La plaza del Cid, esa es la plaza en la que me crié. El encerado sobre el que pasé mis más tierna infancia, donde descubrí a los amigos, donde aprendí a jugar. Y la calle que veis perderse en la lejanía, sí, esa que nace en esta maravillosa plaza, es la calle Dos de Mayo, donde un servidor vivió durante mucho tiempo.
En esa calle, en el bajo del número seis, había una enorme puerta de madera de un garaje que nosotros, mi hermano, Iván, Jose y yo, utilizábamos de portería. Bueno, de portería y muchas otras cosas más, puesto que con tiza le dibujábamos dianas, la utilizábamos de casa para el pilla pilla, para muchas cosas, no en vano era nuestra posesión más preciada.

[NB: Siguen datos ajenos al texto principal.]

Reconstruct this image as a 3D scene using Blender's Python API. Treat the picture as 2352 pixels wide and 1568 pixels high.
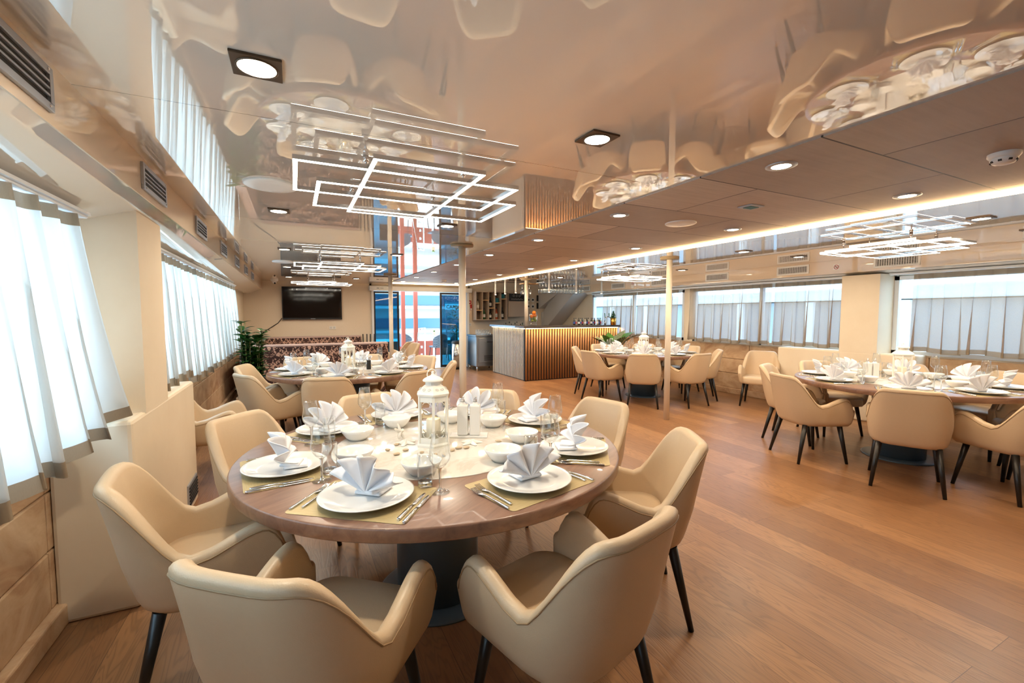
import bpy, bmesh, math, random
from mathutils import Vector, Matrix
random.seed(7)
PI = math.pi
D = bpy.data
SC = bpy.context.scene
COL = SC.collection
for o in list(D.objects):
    D.objects.remove(o)

# ------------------------------------------------------------------ camera
CAM_H = 1.41
cam = D.cameras.new('camera')
cam.sensor_width = 36.0
cam.lens = 36.0 * 1015.0 / 2352.0
cam.clip_start = 0.05
co = D.objects.new('camera', cam)
COL.objects.link(co)
co.location = (0, 0, CAM_H)
co.rotation_euler = (math.radians(90 - 3.4955), 0, math.radians(-26.183))
SC.camera = co

# ------------------------------------------------------------------ world and exposure
W = D.worlds.new('overcast_sky')
SC.world = W
W.use_nodes = True
wn = W.node_tree
bg = wn.nodes['Background']
tc = wn.nodes.new('ShaderNodeTexCoord')
sep = wn.nodes.new('ShaderNodeSeparateXYZ')
wr = wn.nodes.new('ShaderNodeValToRGB')
wr.color_ramp.elements[0].position = 0.46
wr.color_ramp.elements[0].color = (0.45, 0.62, 0.75, 1)
wr.color_ramp.elements[1].position = 0.56
wr.color_ramp.elements[1].color = (0.56, 0.80, 1.0, 1)
mp = wn.nodes.new('ShaderNodeMath'); mp.operation = 'MULTIPLY_ADD'
mp.inputs[1].default_value = 0.5; mp.inputs[2].default_value = 0.5
wn.links.new(tc.outputs['Generated'], sep.inputs[0])
wn.links.new(sep.outputs['Z'], mp.inputs[0])
wn.links.new(mp.outputs[0], wr.inputs[0])
wn.links.new(wr.outputs[0], bg.inputs[0])
bg.inputs[1].default_value = 5.2
SC.view_settings.view_transform = 'Standard'
SC.view_settings.look = 'None'
SC.view_settings.exposure = 0.86
SC.view_settings.gamma = 1.0
SC.view_settings.use_curve_mapping = False
SC.cycles.use_denoising = True
SC.cycles.caustics_reflective = False
SC.cycles.caustics_refractive = False
SC.cycles.max_bounces = 8
SC.cycles.diffuse_bounces = 4
SC.cycles.glossy_bounces = 4
SC.cycles.transmission_bounces = 6
SC.cycles.transparent_max_bounces = 24
SC.cycles.sample_clamp_indirect = 8.0

LAMP = (1.0, 0.86, 0.66)       # warm white lamps
P_DOWN = 5.0                   # watts per ceiling downlight
P_CHAND = 26.0                 # watts per light frame set
E_LED = 10.0                    # glow of the light frames

def portal(name, loc, rot, sx, sy):
    l = D.lights.new(name, 'AREA'); l.shape = 'RECTANGLE'; l.size = sx; l.size_y = sy
    l.cycles.is_portal = True
    o = D.objects.new(name, l); COL.objects.link(o); o.location = loc; o.rotation_euler = rot
    return o
portal('window_portal', (-1.15, 0.9, 1.38), (0, -PI/2, 0), 1.1, 3.6)
portal('window_portal', (-1.15, 5.7, 1.38), (0, -PI/2, 0), 1.1, 4.9)
portal('window_portal', (7.25, 1.2, 1.42), (0, PI/2, 0), 1.1, 3.8)
portal('window_portal', (7.25, 6.4, 1.42), (0, PI/2, 0), 1.1, 6.2)
portal('door_portal', (2.95, 11.5, 1.0), (PI/2, 0, 0), 2.6, 2.1)

# ------------------------------------------------------------------ materials
def lin(c):
    return tuple(((v/255)/12.92 if v/255 <= 0.04045 else ((v/255+0.055)/1.055)**2.4) for v in c)

class NT:
    def __init__(s, m):
        s.t = m.node_tree; s.n = s.t.nodes; s.l = s.t.links
    def new(s, typ, ins=None, **kw):
        n = s.n.new('ShaderNode' + typ)
        for k, v in kw.items():
            setattr(n, k, v)
        for k, v in (ins or {}).items():
            sk = n.inputs[k]
            if hasattr(v, 'is_linked') or isinstance(v, bpy.types.NodeSocket):
                s.l.new(v, sk)
            else:
                sk.default_value = v
        return n
    def math(s, op, a, b=0.0, c=0.0):
        return s.new('Math', {0: a, 1: b, 2: c}, operation=op).outputs[0]
    def ramp(s, f, stops, interp='LINEAR'):
        r = s.new('ValToRGB', {0: f})
        r.color_ramp.interpolation = interp
        e = r.color_ramp.elements
        while len(e) < len(stops):
            e.new(0.5)
        for i, (p, c) in enumerate(stops):
            e[i].position = p
            e[i].color = (*c[:3], 1)
        return r.outputs[0]
    def mix(s, f, a, b, bt='MIX'):
        n = s.new('Mix', {0: f}, data_type='RGBA', blend_type=bt)
        for k, v in ((6, a), (7, b)):
            if isinstance(v, bpy.types.NodeSocket): s.l.new(v, n.inputs[k])
            else: n.inputs[k].default_value = (*v[:3], 1)
        return n.outputs[2]
    def obj(s, scale=(1, 1, 1), loc=(0, 0, 0)):
        t = s.new('TexCoord')
        return s.new('Mapping', {0: t.outputs['Object'], 1: loc, 3: scale}).outputs[0]
    def noise(s, v, scale, detail=3, rough=0.5, dist=0.0):
        return s.new('TexNoise', {'Vector': v, 'Scale': scale, 'Detail': detail, 'Roughness': rough, 'Distortion': dist}).outputs[0]
    def bump(s, h, strength, dist=0.01):
        return s.new('Bump', {'Height': h, 'Strength': strength, 'Distance': dist}).outputs[0]

MATS = {}
def mat(name, col=(200, 200, 200), rough=0.5, metal=0.0, spec=0.5, coat=0.0, emit=None, es=0.0, trans=0.0, ior=1.5):
    m = D.materials.new(name); m.use_nodes = True
    b = m.node_tree.nodes['Principled BSDF']
    b.inputs['Base Color'].default_value = (*lin(col), 1)
    b.inputs['Roughness'].default_value = rough
    b.inputs['Metallic'].default_value = metal
    b.inputs['Specular IOR Level'].default_value = spec
    b.inputs['Coat Weight'].default_value = coat
    b.inputs['Coat Roughness'].default_value = 0.03
    b.inputs['IOR'].default_value = ior
    b.inputs['Transmission Weight'].default_value = trans
    if emit:
        b.inputs['Emission Color'].default_value = (*emit, 1)
        b.inputs['Emission Strength'].default_value = es
    MATS[name] = m
    return m
def link_in(m, nt, sock, out):
    nt.l.new(out, m.node_tree.nodes['Principled BSDF'].inputs[sock])

# plain
M_black = mat('black_lacquer', (22, 20, 19), 0.35)
M_white = mat('white_paint', (235, 233, 228), 0.4)
M_porc = mat('white_porcelain', (228, 227, 224), 0.12, coat=0.3)
M_steel = mat('polished_steel', (220, 220, 222), 0.12, 1.0)
M_brush = mat('brushed_steel', (165, 168, 172), 0.32, 1.0)
M_alu = mat('grey_aluminium', (176, 182, 192), 0.4, 0.6)
M_bronze = mat('bronze_plate', (84, 66, 50), 0.4, 0.5)
M_dark = mat('dark_void', (28, 25, 22), 0.6)
M_darkwood = mat('dark_counter', (74, 62, 54), 0.3)
M_post = mat('cream_post_paint', (232, 220, 200), 0.35)
M_flange = mat('post_flange_paint', (150, 132, 100), 0.4)
M_ped = mat('window_tinted_metal', (98, 114, 126), 0.35, 0.3)  # blue of the window light on the pedestals is put into the grey
M_lant = mat('cream_lantern_paint', (236, 232, 222), 0.45)
M_candle = mat('candle_wax', (245, 236, 215), 0.5)
M_flame = mat('flame', (255, 220, 150), 0.5, emit=(1, 0.62, 0.25), es=30)
M_led = mat('light_frame_diffuser', (255, 250, 240), 0.5, emit=(1.0, 0.92, 0.78), es=E_LED)
M_ledstrip = mat('warm_light_strip', (255, 225, 180), 0.5, emit=(1.0, 0.66, 0.33), es=11)
M_lamp = mat('lamp_face', (255, 240, 220), 0.5, emit=(1.0, 0.84, 0.6), es=22)
M_pebble = mat('beige_pebble', (190, 168, 140), 0.6)
M_star = mat('white_starfish', (238, 232, 222), 0.7)
M_tv = mat('tv_screen', (12, 8, 9), 0.06, spec=0.7)
M_tvframe = mat('tv_frame', (30, 27, 28), 0.3)
M_red = mat('red_plastic', (175, 30, 30), 0.4)
M_teal = mat('teal_box', (10, 110, 120), 0.5)
M_cab = mat('taupe_cabinet', (172, 150, 128), 0.5)
M_cabin = mat('cabinet_inside', (120, 104, 90), 0.6)
M_shelfwood = mat('shelf_board', (190, 150, 100), 0.5)
M_grey = mat('grey_panel_paint', (198, 194, 190), 0.5)
M_stair = mat('stair_underside_paint', (196, 193, 190), 0.55)
M_orange = mat('orange_peel', (240, 130, 20), 0.5)
M_lime = mat('green_lime', (110, 125, 40), 0.5)
M_gold = mat('gold_pot', (205, 160, 80), 0.25, 1.0)
M_pot = mat('tan_pot', (186, 148, 112), 0.6)
M_soil = mat('soil', (50, 38, 28), 0.9)
M_chalk = mat('chalkboard', (25, 23, 22), 0.6)
M_chalkmark = mat('chalk_line', (200, 195, 185), 0.8)
M_frame = mat('window_frame_paint', (222, 226, 230), 0.4)
M_boat = mat('neighbour_boat_paint', (216, 222, 226), 0.5)
M_boatwin = mat('neighbour_boat_panel', (132, 142, 152), 0.35)
M_bldg = mat('quay_building_plaster', (190, 194, 196), 0.7)
M_bldgwin = mat('quay_building_glazing', (74, 112, 134), 0.2)
M_terra = mat('terracotta_post_paint', (150, 68, 50), 0.5)
M_deck = mat('pale_deck', (214, 210, 204), 0.6)
M_plastic = mat('white_plastic', (238, 237, 234), 0.35)
M_bin = mat('bin_steel', (185, 187, 190), 0.22, 1.0)
M_stem = mat('plant_stem', (110, 100, 55), 0.6)
M_sock = mat('socket_plate', (225, 218, 205), 0.4)
M_cablem = mat('black_cable', (30, 22, 18), 0.5)

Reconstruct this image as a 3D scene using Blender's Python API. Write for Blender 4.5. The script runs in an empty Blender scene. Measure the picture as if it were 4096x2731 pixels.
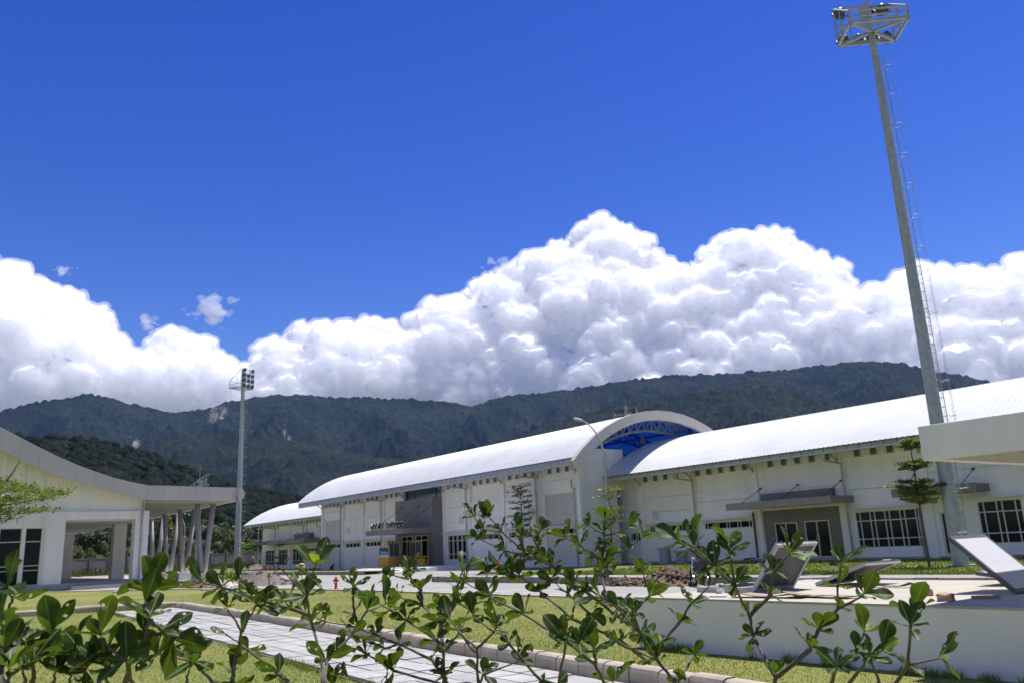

Porque si amigos, en aquel tiempo los niños jugaban en la calle. Y por esta no pasaban tantos coches. Jugábamos a fútbol, al monopatín, a pillar, a las carreras de coches con aquellos coches de miniatura, al escondite. Y si nos alejábamos mucho de la plaza, siempre había un vecino o vecina que nos decía; "¿Sabe tu madre que estás tan lejos de casa?¡Vuelve enseguida a la placeta!"
También nos hacíamos nuestros tirachinas,y en invierno y sin alejarnos no más de dos o tres manzanas de nuestra calle, nos dedicábamos a cazar lagartijas. Pero no solo nosotros cuatro, nosotros no éramos más que los cuatro mejores amigos, cuando nos juntábamos todos los vecinos del barrio éramos muchos, más de cincuenta.
Y no había diferencia de edad entre los amigos. Habíamos de ocho o nueve años, y otros que llegaban ya a los doce, y todos jugábamos juntos. Evidentemente nosotros, los pequeños, siempre íbamos a remolque de los mayores, pero nos sentíamos aceptados, parte de un grupo increíble de jovencitos que tenían, como única finalidad en la vida, jugar y ser felices.